Newly appointed bainisteoir, Brónagh Ní Choitir, commented, “We want to put Ennis on the map, to give people a reason to shop in Ennis instead of going to Limerick or somewhere else and it’s also about bringing a cultural experience back to Ennis. According to the latest census, one in two people in Clare speak Irish, which is a huge boost to us as it’s not like we are starting from scratch. There is already a want there.In Ennis, we have an all-Irish primary school, secondary school, a naíonra, Irish lessons and there are already shops that will automatically greet you in Irish.
“We’re just trying to get more.

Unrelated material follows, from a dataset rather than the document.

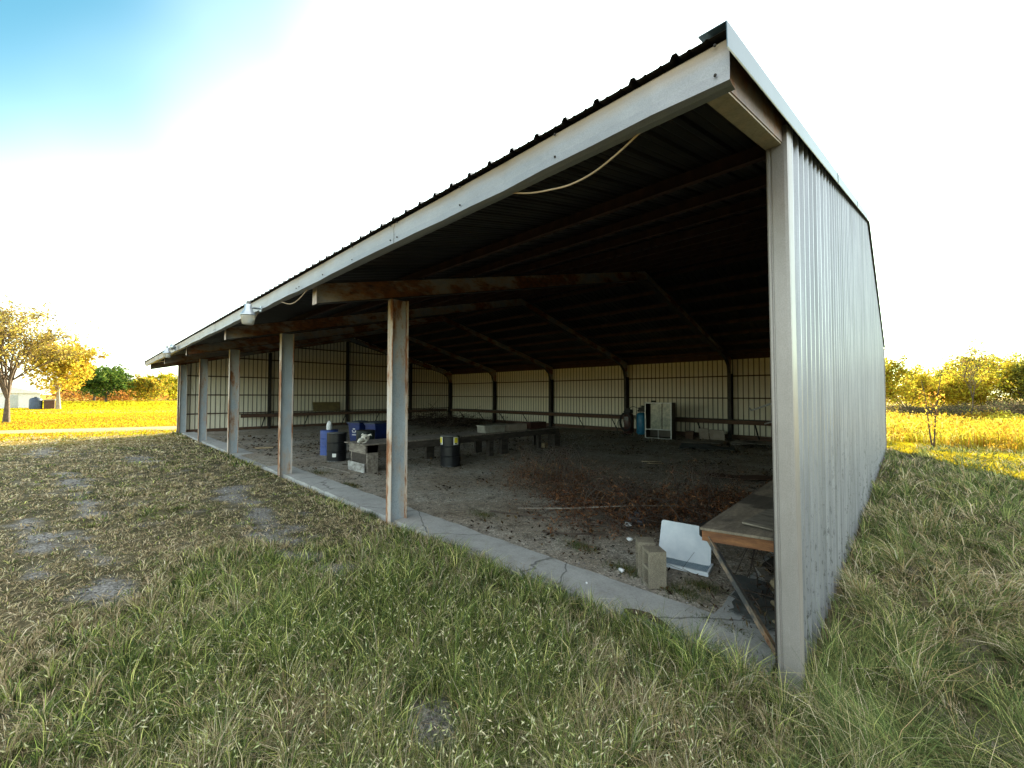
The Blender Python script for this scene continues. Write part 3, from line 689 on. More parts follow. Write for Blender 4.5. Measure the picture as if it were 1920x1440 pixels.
# white panel leaning + grate tray
pn = MB()
def rounded(w, h, r, n=5):
    P = []
    for cx, cy, a0 in ((w-r, r, -90), (w-r, h-r, 0), (r, h-r, 90), (r, r, 180)):
        for i in range(n): a = math.radians(a0+90*i/(n-1)); P.append((cx+r*math.cos(a), cy+r*math.sin(a)))
    return P
pn.prism(rounded(.60, .48, .03), 0, .022); o = pn.build('rounded_board', 'panel', None, .004)
p0, px, py_ = Vector((-1.63, 1.62, .05)), Vector((.93, .30, -.05)).normalized(), Vector((-.15, .50, .62)).normalized()
py_ = (py_-px*py_.dot(px)).normalized(); pz = px.cross(py_)
o.matrix_world = Matrix(((px.x, py_.x, pz.x, p0.x), (px.y, py_.y, pz.y, p0.y), (px.z, py_.z, pz.z, p0.z), (0, 0, 0, 1)))
tag(o, 'scuffed white rounded board leaning up behind the cinder blocks', 'board')
tr = empty('drain_tray', (-1.3, 1.62, .01), 'pale blue-grey tray with a diamond grid lying under the white panel', 'tray', rz=math.radians(8))
mb = MB(); mb.bb(-.29, .29, -.14, -.12, 0, .045); mb.bb(-.29, .29, .16, .18, 0, .045); mb.bb(-.29, -.27, -.12, .16, 0, .045); mb.bb(.27, .29, -.12, .16, 0, .045); mb.bb(-.27, .27, -.12, .16, .004, .012); mb.build('rim', 'panel', tr)
mb = MB()
for i in range(-14, 20):
    for sg in (1, -1):
        x = i*.03; a0 = (x, -.12); b0 = (x+sg*.28, .16)
        pts = []
        for t in np.linspace(0, 1, 8):
            q = (a0[0]+(b0[0]-a0[0])*t, a0[1]+.28*t)
            if -.27 <= q[0] <= .27: pts.append((q[0], q[1], .022))
        if len(pts) > 1: mb.tube([pts[0], pts[-1]], .0035, 4, 0, False)
mb.build('grid', 'grate', tr)
# bag and foam scraps
mb = MB(); mb.ball((0, 0, .07), (.11, .07, .08), 14, 0, .25); mb.ball((.04, .02, .14), (.05, .04, .07), 10, 0, .3); mb.ball((.12, -.02, .05), (.09, .07, .05), 12, 0, .3)
o = mb.build('plastic_bag', 'bag'); o.location = (-2.45, 2.58, .06); tag(o, 'crumpled dark plastic bag on the reddish brush', 'bag')
def scrap(name, loc, r, label, mat='white'):
    mb = MB(); mb.ball((0, 0, r*.6), (r, r*.75, r*.6), 9, 0, .22); o = mb.build(name, mat); o.location = loc; tag(o, label, 'litter', 'white foam scraps'); return o
scrap('foam_scrap', (-2.46, 2.42, .05), .06, 'white foam scrap touching the dark plastic bag')
scrap('foam_scrap', (-2.14, 1.85, .05), .045, 'white foam scrap at the edge of the reddish brush')
scrap('foam_scrap', (-1.77, .95, .01), .04, 'white foam scrap in the grass left of the cinder blocks')
scrap('foam_scrap', (-1.87, .38, .03), .016, 'tiny white foam scrap on the concrete strip')
mb = MB(); mb.tube([(-1.28, .13, .05), (-1.18, .14, .07), (-1.06, .17, .07), (-.95, .17, .05), (-.88, .15, .04)], [.022, .026, .025, .022, .018], 8)
tag(mb.build('fallen_branch', 'bark'), 'short thick brown branch lying on the edge of the concrete strip', 'branch')

def drum(loc, label, body='black', h=.88, r=.29, lid='drumlid', extra=None):
    o = empty('drum', loc, label, 'drum', 'drums standing in the barn')
    prof = [(r*.96, 0), (r, .012), (r*.985, .03), (r*.985, h*.32), (r*1.025, h*.335), (r*1.025, h*.345), (r*.985, h*.36), (r*.985, h*.64), (r*1.025, h*.655), (r*1.025, h*.665), (r*.985, h*.68), (r*.985, h-.03), (r, h-.015), (r, h), (r*.96, h), (r*.955, h-.02)]
    mb = MB(); mb.lathe(prof[:-2], 48, sm=False); b = mb.build('body', body, o)
    mb = MB(); mb.lathe([(r*.955, h+.001), (r*.955, h+.004), (r*.5, h+.006)], 36); mb.build('lid', lid, o)
    return o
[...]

This is also about creating a community with the shops, which is something that I think was lost in the Celtic Tiger.”
Brónagh urged businesses to get involved in even the simplest of ways. “One of the things that can be done is to have a small card with some phrases, perhaps ‘dia dhuit’ written phonetically. We’re not asking for people to be able to have a full conversation in Irish and we’re not asking people to be able to be fluent. We’re just asking that if somebody comes into a shop that they can say dia dhuit, please and thank you, hello and goodbye.
“From what we’ve seen of the survey so far, there are many shops that think this is a great idea but it can’t work unless the public are behind it also.”
Rita McInerney, Ennis Chamber CEO, outlined their support for Inis Dom! “Ennis is all about uniqueness, it’s about something different and that we’re not the run-of-the-mill town.
“Any initiative that is unique and different and gives us an edge is something we support as a Chamber.
“It’s very important to support Irish culture and there is a lot of gaelgóirs among business people who would like to bring that to their business. A lot of us who learned Irish in school would like to use it more on a daily basis and it’s not intimidating, it’s about using the little bit of Irish that you have. Tourists love it and it does have that little bit of something different,” she said.
“Businesses are already very enthusiastic about this, they love the artwork that is going up in the shop windows and even if they mightn’t have a lot of the language, they can be proud of the fact that Ennis has a culture, it has an identity and it is prepared to promote it.
“At a time when we’ve become very internationalised and people have a lot of choice of where they go for holidays, tourists want to experience something authentic and they expect some Gaeilge when they come to Ireland. All it needs to be is a cúpla focal.
“This is about making people feel like they are not just in any other town, that they are in an Irish town where they can experience the language and the culture,” she said.